Winkler Prins

Anthony Winkler Prins (1870)

Gepubliceerd op 08-08-2018

Leem

betekenis & definitie

Leem is eene algemeen verspreide soort van aarde en, met het oog op haar zamenstel, niet zoozeer eene eigenaardige scheikundige verbinding als een mengsel van kiezelzuur aluminium met veranderlijke hoeveelheden kwartszand, kalk en ijzeroxyde. Zij bezit eene grijze, geelachtige, bruingele, bruine en zelden eene helder witte kleur; zij is niet hard en ook soortelijk niet zwaar, heeft in vochtigen toestand een eigenaardigen reuk, is vettig op het gevoel, kan gewreven en gekneed worden, zuigt gretig water op en kleeft aan de vochtige lip. De belangrijkste soorten zijn de gewone leem, pottebakkersaarde, de vuurvaste (moeijelijk smeltbare) leem voor pijpen enz. en de porseleinaarde (kaolien). Het is eene belangrijke eigenschap van leem, dat zij door het bakken eene groote mate van hardheid verkrijgt.

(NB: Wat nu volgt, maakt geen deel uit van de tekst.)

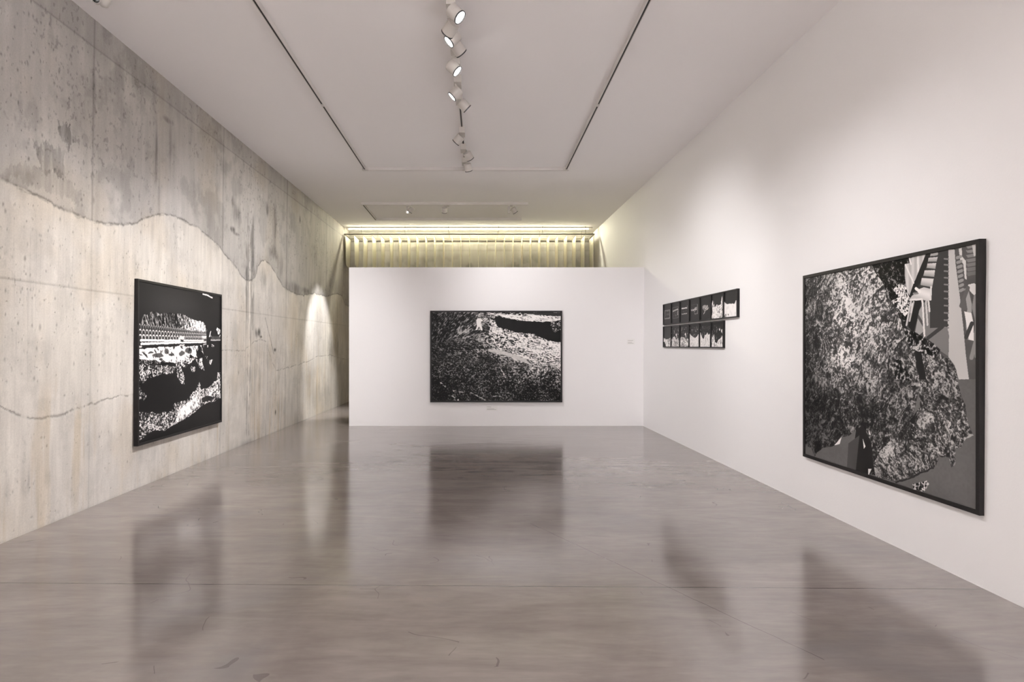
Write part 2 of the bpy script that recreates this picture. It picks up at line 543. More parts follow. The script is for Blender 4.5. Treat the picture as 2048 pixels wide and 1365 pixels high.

Men gebruikt de leem hoofdzakelijk tot vervaardiging van allerlei aardewerk, dat gedroogd, gebakken en daarna doorgaans met een glazuur bedekt wordt. Dit aardewerk kan men in 2 klassen verdeelen naar gelang de leem door het bakken verhard of half glasachtig zamengesmolten is. Tot het verharde aardewerk behooren metselsteenen, dakpannen, gewoon aardewerk, terracotta, smeltkroezen en fayence, alsmede gewoon pottegoed en tabakspijpen, — en tot het glasachtige de klinkers, het wit steengoed, het wedgewood en het porselein. Het vormen der voorwerpen van vochtig leem geschiedt uit de vrije hand, op de pottebakkersschijf, in vormen van gips, hout of metaal, en ook wel met machines. De hierbij gebezigde leem is eene riviervorming van het diluvium.